Wednesday, November 11, 2009

'Pain thermometers' urged to combat injustices

Social workers should draw on their experiences with clients in difficulty to highlight the serious need for policy change on issues such as housing, income support and mental health treatment, says social work and social policy researcher Associate Professor Mike O'Brien.

Dr O'Brien surveyed 192 social workers about their ideas on social justice and how they apply them in their daily practice and found that while some do raise policy issues relating to their client's troubles, many do not because broader issues of social justice and social change have been pushed to the background in New Zealand.

"The concern about the declining public voice and reduced focus on social justice is reflected in what some commentators see as a growing focus on individualism and individualisation," Dr O'Brien says in a paper to be presented at an international conference of social workers in Auckland this week.

Social workers are often described as "thermometers of pain", he says. "The bearers of those thermometers [need] to use the knowledge from their practice to alter the causes of that pain."

His survey asked social workers to define social justice – a key element in social work ethics – and to report on practical examples to reflect their application of it.
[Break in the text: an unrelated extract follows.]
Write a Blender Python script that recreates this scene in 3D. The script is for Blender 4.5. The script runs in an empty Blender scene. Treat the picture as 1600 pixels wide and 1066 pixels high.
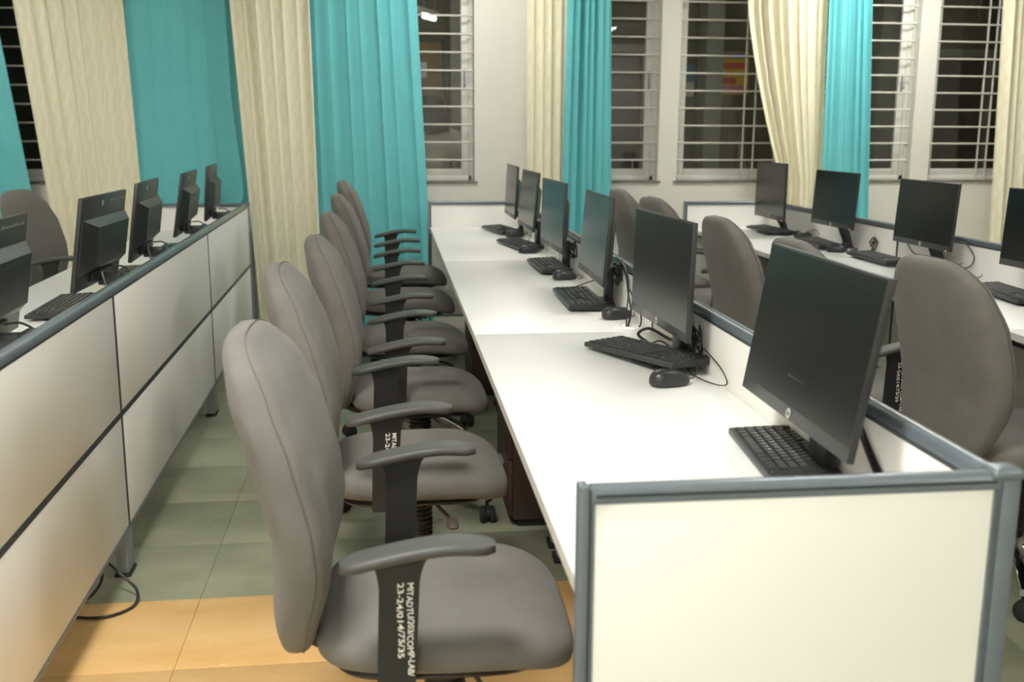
import bpy, bmesh, math, random
from mathutils import Vector, Matrix
random.seed(7)
PI = math.pi
scene = bpy.context.scene
COL = scene.collection

# ------------------------------------------------------------------ camera
YAW, PITCH, ROLL, CAM_H, F_PX = 0.1264, 0.2019, 0.0042, 1.39, 1622.76
Fv = Vector((math.sin(YAW)*math.cos(PITCH), math.cos(YAW)*math.cos(PITCH), -math.sin(PITCH)))
Rv = Vector((math.cos(YAW), -math.sin(YAW), 0)); Uv = Rv.cross(Fv)
R2 = Rv*math.cos(ROLL) + Uv*math.sin(ROLL); U2 = -Rv*math.sin(ROLL) + Uv*math.cos(ROLL)
cd = bpy.data.cameras.new('camera'); cam = bpy.data.objects.new('camera', cd); COL.objects.link(cam)
cam.matrix_world = Matrix(((R2.x, U2.x, -Fv.x, 0), (R2.y, U2.y, -Fv.y, 0), (R2.z, U2.z, -Fv.z, CAM_H), (0, 0, 0, 1)))
cd.sensor_width = 36; cd.lens = F_PX*36/1600; cd.clip_start = 0.05; cd.clip_end = 60
cd.dof.use_dof = True; cd.dof.focus_distance = 3.0; cd.dof.aperture_fstop = 4.0
scene.camera = cam

# ------------------------------------------------------------------ world, exposure, light levels
w = bpy.data.worlds.new('world'); scene.world = w; w.use_nodes = True
w.node_tree.nodes['Background'].inputs[0].default_value = (0.9, 0.92, 1, 1)
w.node_tree.nodes['Background'].inputs[1].default_value = 0.02
scene.view_settings.view_transform = 'Standard'; scene.view_settings.look = 'None'
scene.view_settings.gamma = 1; scene.view_settings.use_curve_mapping = False
scene.view_settings.exposure = 0.0
LIGHT_COL = (1.0, 0.985, 0.955)
# ceiling panels: x, y, strength
CEIL_LIGHTS = [(-2.9, -1.8, 72), (-0.5, -1.8, 70), (3.4, -1.8, 62), (-0.55, 1.3, 78), (-2.9, 5.8, 22), (1.7, 3.3, 24), (0.6, 6.3, 22), (3.4, 6.3, 42)]
TUBE_STRENGTH = 30.0

# ------------------------------------------------------------------ helpers
def tag(o, label=None, cat=None, group=None, kind=None):
    if label: o['label'] = label
    if cat: o['category'] = cat
    if group: o['group'] = group
    if kind: o['kind'] = kind
    return o
def empty(name, loc=(0, 0, 0), rz=0.0, label=None, cat=None, group=None, kind=None):
    o = bpy.data.objects.new(name, None); COL.objects.link(o)
    o.location = loc; o.rotation_euler = (0, 0, rz); o.empty_display_size = 0.1
    return tag(o, label, cat, group, kind)
def link(name, me, parent=None, loc=None, rot=None):
    o = bpy.data.objects.new(name, me); COL.objects.link(o)
    if parent: o.parent = parent
    if loc is not None: o.location = loc
    if rot is not None: o.rotation_euler = rot
    return o
def copy_tree(o, parent=None):
    c = o.copy(); COL.objects.link(c)
    if parent: c.parent = parent
    for ch in list(o.children): copy_tree(ch, c)
    return c

class MB:
    """collects shapes, then becomes one mesh"""
    def __init__(s): s.v = []; s.f = []
    def add(s, vs, fs):
        b = len(s.v); s.v += [tuple(v) for v in vs]; s.f += [tuple(i+b for i in f) for f in fs]; return s
    def box(s, x0, x1, y0, y1, z0, z1, bev=0.0):
        if bev <= 0:
            vs = [(x0,y0,z0),(x1,y0,z0),(x1,y1,z0),(x0,y1,z0),(x0,y0,z1),(x1,y0,z1),(x1,y1,z1),(x0,y1,z1)]
            return s.add(vs, [(0,3,2,1),(4,5,6,7),(0,1,5,4),(1,2,6,5),(2,3,7,6),(3,0,4,7)])
        bm = bmesh.new(); r = bmesh.ops.create_cube(bm, size=1)
        for v in bm.verts: v.co = Vector(((x0+x1)/2+v.co.x*(x1-x0), (y0+y1)/2+v.co.y*(y1-y0), (z0+z1)/2+v.co.z*(z1-z0)))
        bmesh.ops.bevel(bm, geom=list(bm.edges), offset=bev, segments=2, affect='EDGES', profile=0.5)
        bm.verts.index_update()
        s.add([v.co for v in bm.verts], [[v.index for v in f.verts] for f in bm.faces]); bm.free(); return s
    def loft(s, rings, cap=True, closed=False):
        n = len(rings[0]); vs = [p for r in rings for p in r]; fs = []
        m = len(rings)
        for i in range(m if closed else m-1):
            a = i*n; b = ((i+1) % m)*n
            for j in range(n):
                k = (j+1) % n; fs.append((a+j, a+k, b+k, b+j))
        if cap and not closed:
            fs.append(tuple(range(n-1, -1, -1))); fs.append(tuple((m-1)*n+j for j in range(n)))
        return s.add(vs, fs)
    def tube(s, pts, r, n=8, closed=False, cap=True):
        pts = [Vector(p) for p in pts]; m = len(pts); rings = []
        rr = r if isinstance(r, (list, tuple)) else [r]*m
        prev = None
        for i, p in enumerate(pts):
            if closed: t = pts[(i+1) % m]-pts[i-1]
            else: t = pts[min(i+1, m-1)]-pts[max(i-1, 0)]
            t.normalize()
            if prev is None:
                a = Vector((0, 0, 1)) if abs(t.z) < 0.9 else Vector((1, 0, 0)); u = (a-t*a.dot(t)).normalized()
            else:
                u = prev-t*prev.dot(t)
                u = u.normalized() if u.length > 1e-6 else t.orthogonal().normalized()
            prev = u; q = t.cross(u)
            rings.append([p+u*math.cos(2*PI*j/n)*rr[i]+q*math.sin(2*PI*j/n)*rr[i] for j in range(n)])
        return s.loft(rings, cap, closed)
    def lathe(s, prof, c=(0, 0, 0), n=24, axis='Z'):
        rings = []
        for r, h in prof:
            r = max(r, 1e-4); ring = []
            for j in range(n):
                a = 2*PI*j/n; x, y = r*math.cos(a), r*math.sin(a)
                if axis == 'Z': ring.append((c[0]+x, c[1]+y, c[2]+h))
                elif axis == 'Y': ring.append((c[0]+y, c[1]+h, c[2]+x))
                else: ring.append((c[0]+h, c[1]+x, c[2]+y))
            rings.append(ring)
        return s.loft(rings, True)
    def prism(s, poly, a0, a1, plane='XZ'):
        n = len(poly)
        def P(u, v, a): return (u, a, v) if plane == 'XZ' else ((a, u, v) if plane == 'YZ' else (u, v, a))
        vs = [P(u, v, a0) for u, v in poly]+[P(u, v, a1) for u, v in poly]
        fs = [tuple(range(n)), tuple(range(2*n-1, n-1, -1))]+[(i, i+n, (i+1) % n+n, (i+1) % n) for i in range(n)]
        return s.add(vs, fs)
    def superell(s, a, b, c, e1, e2, n=40, m=20, fn=None):
        """superellipsoid: half sizes a,b,c; e1 plan exponent, e2 vertical exponent; fn deforms each point"""
        def sp(v, e): return math.copysign(abs(v)**e, v)
        rings = []
        for i in range(m+1):
            ph = -PI/2+PI*i/m
            if i == 0: ph += 0.02
            if i == m: ph -= 0.02
            ring = []
            for j in range(n):
                th = 2*PI*j/n
                p = (a*sp(math.cos(ph), e2)*sp(math.cos(th), e1), b*sp(math.cos(ph), e2)*sp(math.sin(th), e1), c*sp(math.sin(ph), e2))
                ring.append(fn(*p) if fn else p)
            rings.append(ring)
        return s.loft(rings, True)
    def mesh(s, name, mat, smooth=40, bevel=0):
        me = bpy.data.meshes.new(name); me.from_pydata(s.v, [], s.f); me.validate()
        bm = bmesh.new(); bm.from_mesh(me); bmesh.ops.recalc_face_normals(bm, faces=bm.faces)
        bm.to_mesh(me); bm.free()
        if smooth:
            me.shade_smooth(); me.set_sharp_from_angle(angle=math.radians(smooth))
        else: me.shade_flat()
        me.materials.append(mat); return me
    def build(s, name, mat, parent=None, loc=None, rot=None, smooth=40):
        return link(name, s.mesh(name, mat, smooth), parent, loc, rot)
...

Some respondents said they challenged agencies, prompting change at an organisational level in services and/or decisions affecting their clients.

One reported a property agent that appeared to be discriminating on the grounds of race, saying that clients would be told over the phone a flat was available but when they presented in person the listing had "mysteriously" disappeared. "A quick chat with the owner of the company reminded him that we have laws against this, and that a good name for the practice was 'racism'," the social worker wrote. "Clients reported changes in the practice thereafter."

Dr O'Brien says he found a small group of social workers taking actions at a wider political level, from writing to government ministers and arguing and lobbying for changes in government policies at a more general level.

He says professional associations need to provide leadership to encourage more social workers to be active in these ways.

Dr O'Brien will present the paper at the Asia Pacific Social Work Conference tomorrow. Massey's Deputy Vice-Chancellor Professor Mason Durie was keynote speaker at the opening today. More than 400 social work practitioners and researchers from 29 countries are attending.